News

Building societies shy away from in-house IT as banks just keep on spending

Business Focus is a weekly column providing at-a-glance statistics and commentary on spending priorities and trends in particular sectors. This week we look at building societies.

Spending on IT among large and small building societies mirrors closely the wider UK business average, with larger building societies spending an average of £8,897 annually per desktop, and their smaller counterparts spending £3,137.

The equivalent figures across all business are £8,455 and £3,132. But this level of spending is dramatically less than the level of investment elsewhere in financial services.

Larger retail banks, which compete across many product lines with building societies, are making nearly twice as much investment in IT as larger building societies, spending nearly £15,000 each year. Smaller retail banks are also spending £4,500 per desktop, or over 40% more than building societies of an equivalent size.

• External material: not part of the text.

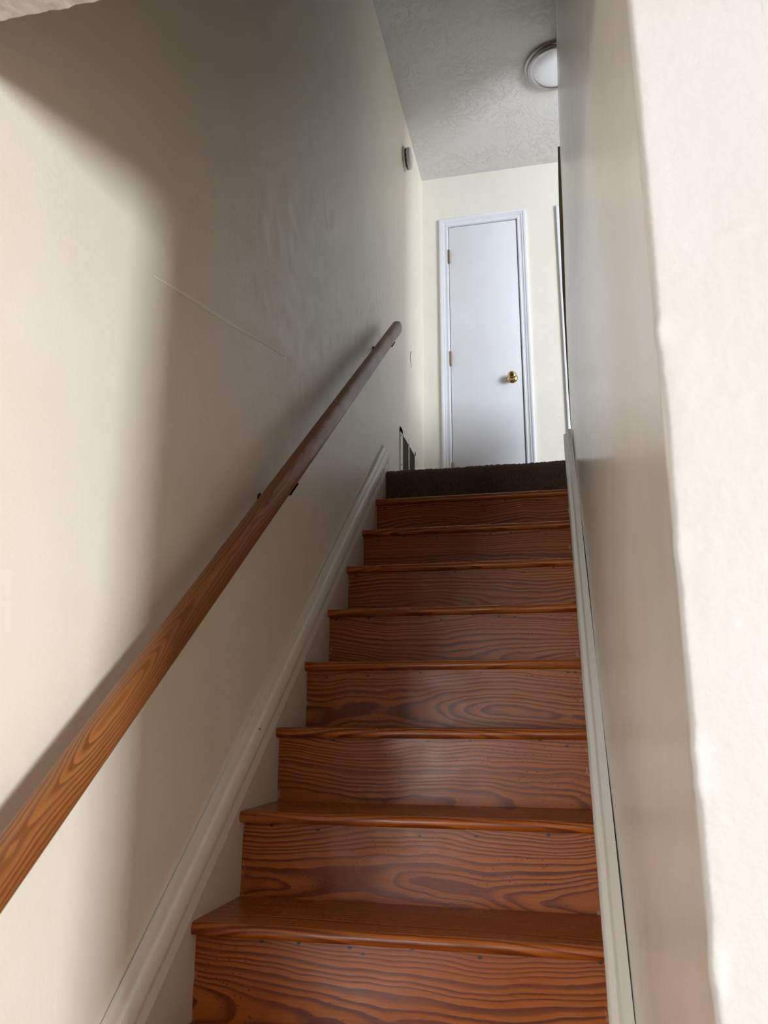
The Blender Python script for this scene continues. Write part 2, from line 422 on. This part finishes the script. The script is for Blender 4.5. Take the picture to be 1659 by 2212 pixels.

Many smaller building societies outsource their IT rather than manage it in-house, with some sourcing their technology needs from their fellow mutuals.

Skipton Building Society has offered IT bureau operations for 12 years, after developing an integrated core banking system using Jade, an object-oriented software language. Its primary market for those services is other building societies, and late last year Skipton signed its first complete IT management contract, with Loughborough Building Society.

For the most part, however, small and large building societies spend slightly more than the UK-wide business average on software and IT services, but slightly less than others on IT staff.

This suggests that building societies tend to rely on off-the-shelf packages more than most, particularly in comparison with others in financial services, and prefer to outsource some services while keeping in-house IT staffing to a minimum.

Stephen Peete, chief executive of Loughborough Building Society, offered a clue to the thinking of smaller building societies when he said last year that his decision to outsource IT to Skipton was primarily driven by the risk involved in keeping technology in-house.


Methodology

The analysis is based on Computer Weekly's database of more than 60,000 IT budget holders, twice yearly user IT expenditure surveys, CBI/Kew senior executive surveys, government surveys, government demographic data, HM Treasury economic forecasts and Cambridge Econometrics industry sector forecasts.